** Exercise objective **
Could you retype the lines below, starting at the line holding "Build this scene" and stopping at the line holding "# Four red truck-mounted", inclusive? Copy them exactly and drop the images.

──────

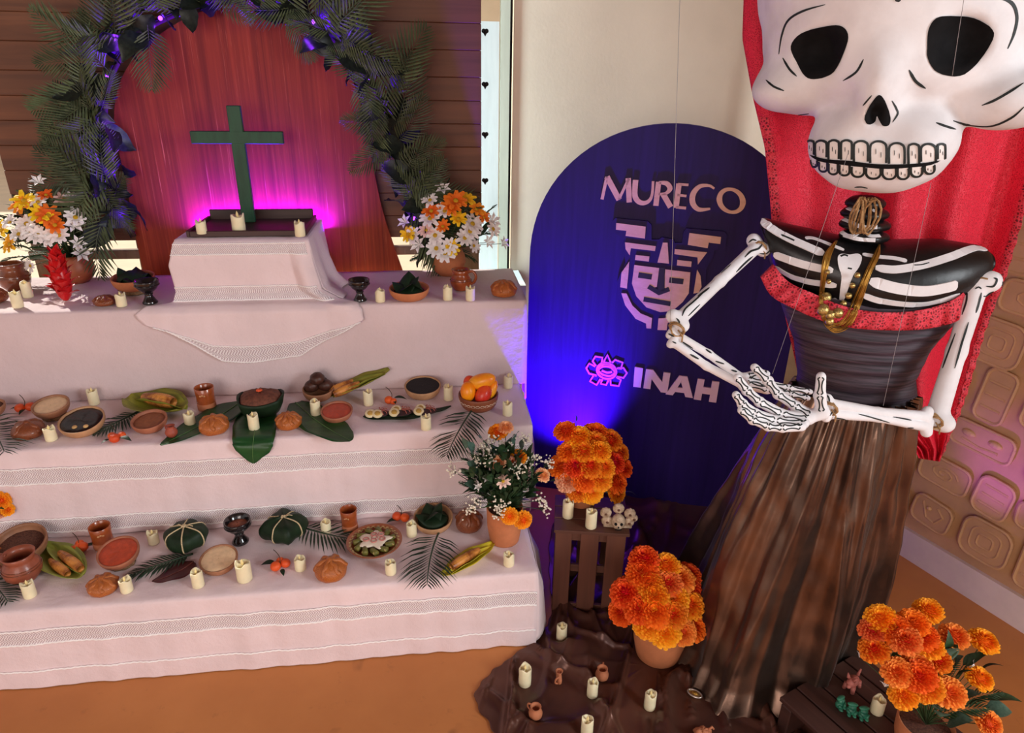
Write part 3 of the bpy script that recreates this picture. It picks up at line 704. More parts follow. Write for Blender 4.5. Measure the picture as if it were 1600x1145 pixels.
# leaves and fronds
M_LEAFD = mat('dark_green_leaf', C(34, 54, 34), .5, scale=14, var=.25, bump=.15, bscale=50, spec=.2)
M_LEAF = mat('broad_green_leaf', C(34, 84, 38), .4, C(20, 60, 28), scale=9, bump=.2, bscale=40, stretch=(1, 5, 1))
M_RIB = mat('pale_leaf_rib', C(98, 140, 80), .5)
M_FROND = mat('palm_frond_green', C(54, 76, 54), .5, C(36, 54, 40), scale=12, objvar=.2)
M_MAROON = mat('maroon_leaf', C(84, 30, 28), .4, C(58, 20, 22), scale=10, bump=.2)
def leafsurf(P, wid, n=28, cup=.12, wav=.0, cw=8):
    """leaf blade along a centre line P (Vectors) with half widths; returns (blade MB, rib MB)"""
    b = MB(); N = len(P) - 1
    sides = []
    for i in range(N + 1):
        t = (P[min(i + 1, N)] - P[max(i - 1, 0)]).normalized(); up_ = Vector((0, 0, 1)) if abs(t.z) < .8 else Vector((0, -1, 0)); sd = t.cross(up_).normalized(); nn = sd.cross(t).normalized(); sides.append((sd, nn))
    def fn(u, v):
        i = min(N, int(round(v * N))); sd, nn = sides[i]; k = u * 2 - 1; w = wid[i]
        return P[i] + sd * (k * w) + nn * (cup * w * abs(k) ** 1.5 + wav * math.sin(v * 17 + k * 3) * abs(k))
    b.grid(fn, cw, N); rb = MB().tube([P[i] + sides[i][1] * .0015 for i in range(N + 1)], [max(.0006, .0022 * (1 - .8 * i / N)) for i in range(N + 1)], 6)
    return b, rb
def blade(name, label, pix, wpx, z, m, ribm, cat='leaf', cup=.08, lift=.003, wav=.002, group=None):
    P = catmull([at(a, b, zz if zz is not None else z) + Vector((0, 0, lift)) for a, b, zz in pix], 8); N = len(P) - 1
    ks = [wpx[0] * 0 + interp(i / N, [(q / (len(wpx) - 1), w) for q, w in enumerate(wpx)])[0] for i in range(N + 1)]
    wid = [max(.0008, k * .5 / S(P[i])) for i, k in enumerate(ks)]; o = P[0].copy(); P = [q - o for q in P]
    b, rb = leafsurf(P, wid, cup=cup, wav=wav); t = thing(name, label, cat, o, 0, group)
    solid(b.build('blade', m, t), .0008); rb.build('midrib', ribm, t); return t
blade('broad_leaf', 'broad green leaf slanting under the clay cup and small red jug', [(378, 628, None), (345, 650, None), (300, 673, None), (252, 697, None)], [6, 50, 60, 62, 58, 46, 28, 6], Z2, M_LEAF, M_RIB)
def leaf_on_edge(label, top, edge, down, w, name='broad_leaf'):
    """leaf lying on the middle step and folding down over its front edge"""
    P = [at(a, b, Z2 + .002) for a, b in top]; e = at(edge[0], edge[1], Z2 + .002); e.y = YF2 - .012; P.append(Vector((e.x, YF2 + .002, Z2 + .001)))
    for a, b in down: P.append(ony(a, b, YF2 - .026))
    P = catmull(P, 6); N = len(P) - 1; wid = [max(.0008, interp(i / N, [(q / (len(w) - 1), k) for q, k in enumerate(w)])[0] * .5 / S(P[i])) for i in range(N + 1)]
    o = P[0].copy(); P = [q - o for q in P]; b, rb = leafsurf(P, wid, cup=.03, wav=.001); t = thing(name, label, 'leaf', o)
    solid(b.build('blade', M_LEAF, t), .0008); rb.build('midrib', M_RIB, t)
leaf_on_edge('broad green leaf hanging over the middle step below the leaf basket', [(404, 636), (400, 655), (398, 670)], (396, 684), [(395, 698), (395, 712), (396, 724)], [30, 60, 66, 64, 64, 62, 50, 26, 2])
blade('broad_leaf', 'broad green leaf under the bowl of red sauce', [(462, 630, None), (490, 655, None), (520, 675, None), (548, 690, None)], [20, 52, 62, 62, 56, 40, 10], Z2, M_LEAF, M_RIB)
blade('maroon_leaf', 'pointed dark maroon leaf lying in front of the leaf parcel', [(303, 880, None), (285, 892, None), (262, 903, None), (238, 911, None)], [8, 40, 42, 34, 20, 2], Z3, M_MAROON, mat('dark_leaf_rib', C(120, 66, 56), .5), lift=.006)
def frond_mesh(n, L, lw, seed, spread=62, bend=.2, droop=.12, lf=.46):
    r = random.Random(seed); st_ = []; lv = MB()
    for i in range(13):
        u = i / 12; st_.append(Vector((bend * L * u * u, L * u, droop * L * (math.sin(u * 2.4) * .6 - .5 * u * u))))
    sm = MB().tube(st_, [.0035 * (1 - .8 * i / 12) + .0006 for i in range(13)], 6)
    for i in range(n):
        u = .10 + .90 * i / (n - 1); k = u * 12; a = int(min(11, k)); q = k - a; p = st_[a].lerp(st_[a + 1], q); t = (st_[a + 1] - st_[a]).normalized()
        ln = L * lf * (math.sin(math.pi * (.16 + .80 * u)) ** .7) * r.uniform(.9, 1.08)
        for sg in (-1, 1):
            an = R(spread * (1 - .45 * u)) * sg; d = Vector((t.x * math.cos(an) + t.y * math.sin(an), -t.x * math.sin(an) + t.y * math.cos(an), t.z + r.uniform(-.12, .1)))
            sd = Vector((-d.y, d.x, .25 * sg)).normalized(); e1 = p + d * ln * .6 + Vector((0, 0, .04 * ln)); e2 = p + d * ln + Vector((0, 0, -.05 * ln)); w = lw * (1 - .3 * u)
            lv.add([p, p + d * ln * .25 + sd * w, e1 + sd * w, e2, e1 - sd * w, p + d * ln * .25 - sd * w, p + d * ln * .3 + Vector((0, 0, -w * .7)), e1 + Vector((0, 0, -w * .7))], [(0, 6, 1), (1, 6, 7, 2), (2, 7, 3), (0, 5, 6), (6, 5, 4, 7), (7, 4, 3)])
    return sm, lv
def frond_objs(sm, lv, parent, m):
    a = sm.build('stem', m, parent); b = lv.build('leaflets', m, parent, False); return a, b
def frond_on(a, b, z, label, seed, n=17, lw=.0042, bend=.1, zt=None, lf=.46, lift=.004):
    A = at(a[0], a[1], z) + Vector((0, 0, lift)); B = (at(b[0], b[1], z) if zt is None else ony(b[0], b[1], zt)) + Vector((0, 0, lift)); d = B - A; L = d.length
    t = thing('palm_frond', label, 'palm frond', A, group='palm fronds laid on the steps'); yv = d.normalized(); xv = yv.cross(Vector((0, 0, 1))).normalized(); zv = xv.cross(yv)
    t.rotation_euler = Matrix((xv, yv, zv)).transposed().to_euler()
    sm, lv = frond_mesh(n, L, lw, seed, bend=bend, droop=.05, lf=lf)
    mn = min(p.z for p in lv.v)
    frond_objs(sm, lv, t, M_FROND)
    if zt is None: t.location = A + Vector((0, 0, max(0, -mn - .003) * .8))
frond_on((218, 646), (160, 682), Z2, 'palm frond between the bowl of black mole and the brown drink', 1, bend=.15)
frond_on((741, 644), (694, 716), Z2, 'palm frond hanging over the middle step beside the fruit bowl', 2, 18, bend=-.05, zt=YF2 - .10, lf=.5, lift=.022)
frond_on((302, 868), (205, 905), Z3, 'palm frond reaching out from under the round leaf parcel', 3, 18, bend=.08, lf=.36)
frond_on((468, 826), (540, 858), Z3, 'palm frond under the candle by the square leaf parcel', 4, 17, bend=-.2, lf=.5)
frond_on((686, 838), (653, 916), Z3, 'palm frond in front of the candle right of the decorated plate', 5, 19, bend=-.12, lf=.52, lift=.006)
frond_on((-30, 660), (26, 705), Z2, 'palm frond at the far left end of the middle step', 6, 18)
frond_on((-40, 895), (26, 935), Z3, 'palm frond at the far left end of the lowest step', 7, 18)

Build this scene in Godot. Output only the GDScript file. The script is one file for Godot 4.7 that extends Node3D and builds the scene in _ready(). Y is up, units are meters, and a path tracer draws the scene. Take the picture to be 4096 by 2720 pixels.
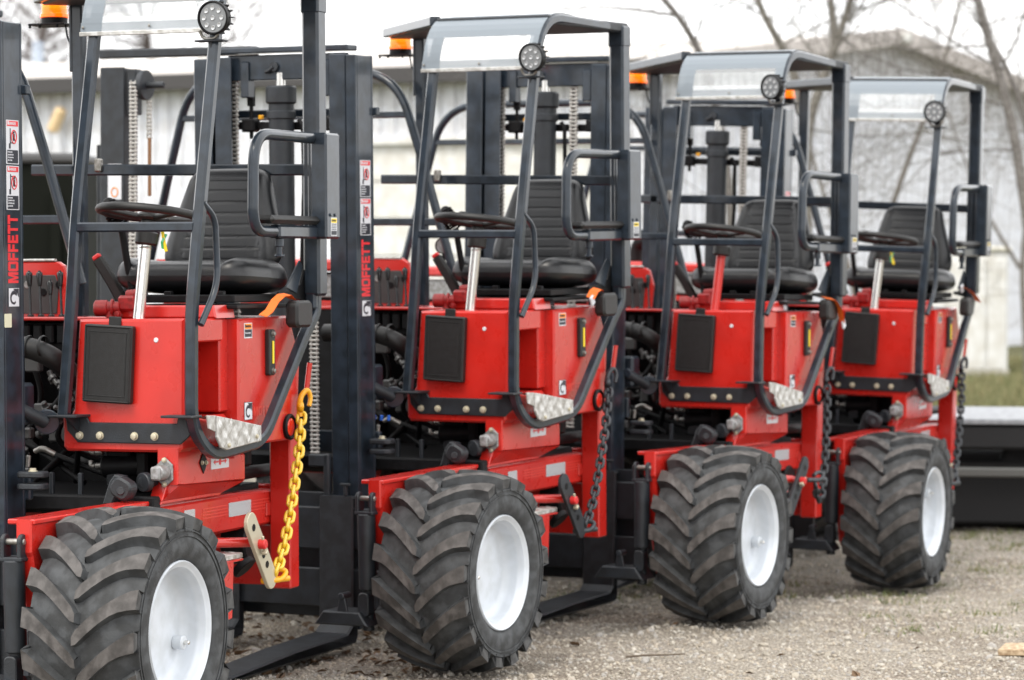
extends Node3D
# Four red truck-mounted forklifts parked one behind the other on a gravel yard, overcast light.

class MB:
	var v := PackedVector3Array()
	var n := PackedVector3Array()
	var u := PackedVector2Array()
	var c := PackedColorArray()
	var col := Color.WHITE
	func tri(a: Vector3, b: Vector3, d: Vector3, na: Vector3, nb: Vector3, nd: Vector3, ua := Vector2.ZERO, ub := Vector2.ZERO, ud := Vector2.ZERO) -> void:
		var x := (b - a).cross(d - a)
		if x.length_squared() < 1e-16:
			return
		if x.dot(na + nb + nd) > 0.0:
			v.append(a); v.append(d); v.append(b)
			n.append(na); n.append(nd); n.append(nb)
			u.append(ua); u.append(ud); u.append(ub)
		else:
			v.append(a); v.append(b); v.append(d)
			n.append(na); n.append(nb); n.append(nd)
			u.append(ua); u.append(ub); u.append(ud)
		c.append(col); c.append(col); c.append(col)
	func flat(a: Vector3, b: Vector3, d: Vector3, out: Vector3) -> void:
		var x := (b - a).cross(d - a).normalized()
		if x.dot(out) < 0.0:
			x = -x
		tri(a, b, d, x, x, x)
	func quad(a: Vector3, b: Vector3, d: Vector3, e: Vector3, out: Vector3) -> void:
		flat(a, b, d, out); flat(a, d, e, out)
	func quadn(a: Vector3, b: Vector3, d: Vector3, e: Vector3, na: Vector3, nb: Vector3, nd: Vector3, ne: Vector3) -> void:
		tri(a, b, d, na, nb, nd); tri(a, d, e, na, nd, ne)
	func box(ctr: Vector3, size: Vector3, ch := 0.004, B := Basis()) -> MB:
		var h := size * 0.5
		ch = minf(ch, minf(h.x, minf(h.y, h.z)) * 0.9)
		for ax in 3:
			var i := (ax + 1) % 3
			var j := (ax + 2) % 3
			for s in [-1.0, 1.0]:
				var p := []
				for q in [[-1.0, -1.0], [1.0, -1.0], [1.0, 1.0], [-1.0, 1.0]]:
					var w := Vector3()
					w[ax] = s * h[ax]; w[i] = q[0] * (h[i] - ch); w[j] = q[1] * (h[j] - ch)
					p.append(ctr + B * w)
				var o := Vector3(); o[ax] = s
				quad(p[0], p[1], p[2], p[3], B * o)
			for s in [-1.0, 1.0]:
				for t in [-1.0, 1.0]:
					var e := []
					for k in [-1.0, 1.0]:
						var a := Vector3(); var b := Vector3()
						a[ax] = k * (h[ax] - ch); a[i] = s * h[i]; a[j] = t * (h[j] - ch)
						b[ax] = k * (h[ax] - ch); b[i] = s * (h[i] - ch); b[j] = t * h[j]
						e.append(ctr + B * a); e.append(ctr + B * b)
					var o2 := Vector3(); o2[i] = s; o2[j] = t
					quad(e[0], e[1], e[3], e[2], B * o2)
		for x in [-1.0, 1.0]:
			for y in [-1.0, 1.0]:
				for z in [-1.0, 1.0]:
					var S := Vector3(x, y, z)
					var r := []
					for ax in 3:
						var w := Vector3()
						for k in 3:
							w[k] = S[k] * (h[k] if k == ax else h[k] - ch)
						r.append(ctr + B * w)
					flat(r[0], r[1], r[2], B * S)
		return self
	# polygon in the x,y plane of xf, extruded from z = 0 to z = depth
	func poly(pts: PackedVector2Array, xf: Transform3D, depth: float, ch := 0.0) -> MB:
		if Geometry2D.is_polygon_clockwise(pts):
			pts = pts.duplicate(); pts.reverse()
		var m := pts.size()
		var inner := PackedVector2Array()
		for k in m:
			var a := pts[(k + m - 1) % m]; var b := pts[k]; var d := pts[(k + 1) % m]
			var n1 := (b - a).normalized().orthogonal(); var n2 := (d - b).normalized().orthogonal()
			var bi := (n1 + n2)
			if bi.length() < 1e-4: bi = n1
			bi = bi.normalized()
			inner.append(b - bi * ch / maxf(0.35, bi.dot(n1)) * (1.0 if bi.dot(Vector2((b - a).y, -(b - a).x)) >= 0.0 else -1.0))
		var idx := Geometry2D.triangulate_polygon(inner)
		var c2 := minf(ch, absf(depth) * 0.45) * signf(depth)
		for side in 2:
			var zz := 0.0 if side == 0 else depth
			var o := xf.basis.z * (-1.0 if side == 0 else 1.0) * signf(depth)
			for k in range(0, idx.size(), 3):
				flat(xf * v3(inner[idx[k]], zz), xf * v3(inner[idx[k + 1]], zz), xf * v3(inner[idx[k + 2]], zz), o)
			if ch > 0.0:
				var zi := c2 if side == 0 else depth - c2
				for k in m:
					var k2 := (k + 1) % m
					var e := pts[k2] - pts[k]
					quad(xf * v3(inner[k], zz), xf * v3(inner[k2], zz), xf * v3(pts[k2], zi), xf * v3(pts[k], zi), xf.basis * Vector3(e.y, -e.x, 0) + o * e.length())
		for k in m:
			var k2 := (k + 1) % m
			var e := pts[k2] - pts[k]
			quad(xf * v3(pts[k], c2), xf * v3(pts[k2], c2), xf * v3(pts[k2], depth - c2), xf * v3(pts[k], depth - c2), xf.basis * Vector3(e.y, -e.x, 0))
		return self
	static func v3(p: Vector2, z: float) -> Vector3:
		return Vector3(p.x, p.y, z)
	func tube(path: Array, r: float, seg := 10, r1 := -1.0, closed := false) -> MB:
		if r1 < 0.0: r1 = r
		var m := path.size()
		var rings := []
		var norms := []
		var side := Vector3.ZERO
		for k in m:
			var a: Vector3 = path[k - 1] if k > 0 else (path[m - 1] if closed else path[0])
			var b: Vector3 = path[k + 1] if k < m - 1 else (path[0] if closed else path[m - 1])
			var t := (b - a).normalized()
			if side == Vector3.ZERO:
				side = t.cross(Vector3.UP if absf(t.y) < 0.9 else Vector3.RIGHT).normalized()
			side = (side - t * side.dot(t)).normalized()
			var o := t.cross(side)
			var rr := lerpf(r, r1, float(k) / maxf(1.0, m - 1))
			var ring := []; var nn := []
			for q in seg:
				var an := TAU * q / seg
				var d := side * cos(an) + o * sin(an)
				ring.append((path[k] as Vector3) + d * rr); nn.append(d)
			rings.append(ring); norms.append(nn)
		for k in (m if closed else m - 1):
			var k2 := (k + 1) % m
			for q in seg:
				var q2 := (q + 1) % seg
				quadn(rings[k][q], rings[k][q2], rings[k2][q2], rings[k2][q], norms[k][q], norms[k][q2], norms[k2][q2], norms[k2][q])
		if not closed and seg > 4:
			for e in [0, m - 1]:
				var t2: Vector3 = (path[0] - path[1]) if e == 0 else (path[m - 1] - path[m - 2])
				for q in seg:
					flat(path[e], rings[e][q], rings[e][(q + 1) % seg], t2)
		return self
	# a rectangular tube w (along side) by h, swept along a path
	func bar(path: Array, w: float, h: float, side: Vector3, ch := 0.005) -> MB:
		var pr := []
		for q in [[w / 2 - ch, -h / 2], [w / 2, -h / 2 + ch], [w / 2, h / 2 - ch], [w / 2 - ch, h / 2], [-w / 2 + ch, h / 2], [-w / 2, h / 2 - ch], [-w / 2, -h / 2 + ch], [-w / 2 + ch, -h / 2]]:
			pr.append(Vector2(q[0], q[1]))
		var m := path.size()
		var rings := []
		for k in m:
			var p: Vector3 = path[k]
			var t1: Vector3 = (p - path[k - 1]).normalized() if k > 0 else (path[1] - p).normalized()
			var t2: Vector3 = (path[k + 1] - p).normalized() if k < m - 1 else t1
			var t := (t1 + t2).normalized()
			var s := (side - t * side.dot(t)).normalized()
			var o := t.cross(s)
			var k3 := 1.0 / maxf(0.4, t.dot(t1))
			var ring := []
			for q in pr:
				ring.append(p + s * q.x + o * q.y * k3)
			rings.append(ring)
		for k in m - 1:
			var mid: Vector3 = (path[k] + path[k + 1]) * 0.5
			for q in 8:
				var q2 := (q + 1) % 8
				var ctr: Vector3 = (rings[k][q] + rings[k + 1][q2]) * 0.5
				quad(rings[k][q], rings[k][q2], rings[k + 1][q2], rings[k + 1][q], ctr - mid)
		for e in [0, m - 1]:
			var t3: Vector3 = (path[0] - path[1]) if e == 0 else (path[m - 1] - path[m - 2])
			for q in range(1, 7):
				flat(rings[e][0], rings[e][q], rings[e][q + 1], t3)
		return self
	# profile of (radius, height) turned about the y axis of xf
	func lathe(pr: Array, xf: Transform3D, seg := 24) -> MB:
		var m := pr.size()
		var sn := []
		for k in m - 1:
			var d: Vector2 = pr[k + 1] - pr[k]
			sn.append(Vector2(d.y, -d.x).normalized())
		for k in m - 1:
			if (pr[k + 1] - pr[k]).length() < 1e-7: continue
			var n0: Vector2 = sn[k]; var n1: Vector2 = sn[k]
			if k > 0 and sn[k - 1].dot(sn[k]) > 0.8: n0 = (sn[k - 1] + sn[k]).normalized()
			if k < m - 2 and sn[k + 1].dot(sn[k]) > 0.8: n1 = (sn[k + 1] + sn[k]).normalized()
			for q in seg:
				var a0 := TAU * q / seg; var a1 := TAU * (q + 1) / seg
				var e0 := Vector3(cos(a0), 0, sin(a0)); var e1 := Vector3(cos(a1), 0, sin(a1))
				var P := []; var N := []
				for w in [[e0, pr[k], n0], [e1, pr[k], n0], [e1, pr[k + 1], n1], [e0, pr[k + 1], n1]]:
					P.append(xf * (w[0] * w[1].x + Vector3(0, w[1].y, 0)))
					N.append((xf.basis * (w[0] * w[2].x + Vector3(0, w[2].y, 0))).normalized())
				quadn(P[0], P[1], P[2], P[3], N[0], N[1], N[2], N[3])
		return self
	func cyl(a: Vector3, b: Vector3, r: float, seg := 16, ch := 0.003) -> MB:
		var h := (b - a).length()
		var xf := MB.along(a, b)
		ch = minf(ch, minf(r, h) * 0.4)
		return lathe([Vector2(0, 0), Vector2(r - ch, 0), Vector2(r, ch), Vector2(r, h - ch), Vector2(r - ch, h), Vector2(0, h)], xf, seg)
	static func along(a: Vector3, b: Vector3) -> Transform3D:
		var y := (b - a).normalized()
		var x := y.cross(Vector3.FORWARD if absf(y.z) < 0.9 else Vector3.RIGHT).normalized()
		return Transform3D(Basis(x, y, x.cross(y)), a)
	# bolt with a washer, out of the surface along d
	func bolt(p: Vector3, d: Vector3, r := 0.013, h := 0.01) -> MB:
		var xf := MB.along(p, p + d)
		lathe([Vector2(0, 0), Vector2(r * 1.25, 0), Vector2(r * 1.25, h * 0.25), Vector2(0, h * 0.25)], xf, 14)
		lathe([Vector2(r, h * 0.25), Vector2(r, h * 0.9), Vector2(r * 0.8, h), Vector2(0, h)], xf, 6)
		return self
	func ball(p: Vector3, r: float, sq := Vector3.ONE, seg := 14) -> MB:
		var pr := []
		for k in 9:
			var a := PI * k / 8.0 - PI / 2
			pr.append(Vector2(r * cos(a), r * sin(a)))
		return lathe(pr, Transform3D(Basis().scaled(sq), p), seg)
	func mesh(m: Material) -> ArrayMesh:
		var a := []
		a.resize(Mesh.ARRAY_MAX)
		a[Mesh.ARRAY_VERTEX] = v; a[Mesh.ARRAY_NORMAL] = n; a[Mesh.ARRAY_TEX_UV] = u; a[Mesh.ARRAY_COLOR] = c
		var r := ArrayMesh.new()
		r.add_surface_from_arrays(Mesh.PRIMITIVE_TRIANGLES, a)
		r.surface_set_material(0, m)
		return r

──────

** Written answer **
Build this scene in Godot. Output only the GDScript file. The script is one file for Godot 4.7 that extends Node3D and builds the scene in _ready(). Y is up, units are meters, and a path tracer draws the scene. Take the picture to be 4096 by 2720 pixels.
extends Node3D
# Four red truck-mounted forklifts parked one behind the other on a gravel yard, overcast light.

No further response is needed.